In New Zealand there is a growing community of practice centred around the themes of innovative learning environments (ILE) and innovative learning practice (ILP).

This community of practice is evolving- mostly informally- throughout the country in response to meeting learners needs in a way that prepares them for a future that is immensely different than the world was when the notion of schools was first developed.
Teachers in new schools who are committed to developing and implementing a curriculum in different, perhaps collaborative ways are forming their own communities of practice. Other teachers, not in new schools, but committed to doing things to better meet the needs of today learners are joining this community of practice on some level too. The social media tools of blogging and twitter are active ingredients in spreading the word of this practice.

A significant issue facing this community is pubic understanding and perception. Although the general public accept that their own workplaces are vastly differing places than they were 20-30 years ago, many people still think school should look the same with the same learning structures, discipline structures, and curriculum dictates that were present when they were at school. While teachers and leaders within this community of practice are working hard to influence other educators, the general community needs to be helped to develop a greater understanding of the purpose of the changing more innovative, or modern, practice in classrooms and schools.

There are however challenges this community of practice face. How to continue to practice highly and get the best result for students, while experimenting with new approaches and methods implementing the curriculum can be a double-edged sword. The sharing of practice- of successes, and even more importantly failures is an important part to the strengthening and developing of the practice of the member son this community of practice. Blogging, twitter chats, google plus communities are all aiding this every day. Continuing to encourage each other to delve deeper, to reflect and to change practice in relation to these reflections is what will make this community of practice thrive and flourish.

It is a community of practice I am proud to be a part of. (2015). Introduction to communities of practice | Wenger-Trayner.
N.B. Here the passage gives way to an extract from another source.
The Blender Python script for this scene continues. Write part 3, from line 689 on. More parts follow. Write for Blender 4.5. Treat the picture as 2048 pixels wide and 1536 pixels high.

Retrieved from

Monday, February 1, 2016

Reflections on Reflection

Mindlab Post 3/10

The Finlay (2008) Reflecting on Reflective Practice paper is a subject dear to my heart. 

For many years I have extolled the virtues of teaching learners to self reflects and change actions based on these reflections, as well as tried to inspire and install this as a common practice in educators I have worked with. I have adamantly seen the need to schedule this into planning and timetables or else it becomes the thing “we run out of time to do.” 

Without reflection we cannot change our actions. All student management systems I have implemented at schools have refection as the key element. If students are just punished they will not change the pattern of behaviour. Serious attention needs to be given to reflection and creating new habits for a change to occur.

Over the last two years I have posted about developing the concept of learning muscles in  classroom and the a school. You can read another post on this here. You will see that refection is one of the key muscles.

Personally I use a fairly general model of reflect..think about changes I would like to make..set a goal around this changes and then create a timeline to make those changes to. Sometimes I blog or tweet about this, and sometimes I don’t. Here is an example where I learnt about the true value of reflecting.

I think my goal for the next year is to become more public with these reflections, and write about them in order to become even more introspective and to allow others the opportunity to learn from my writing about the ongoing changes I make to my practice.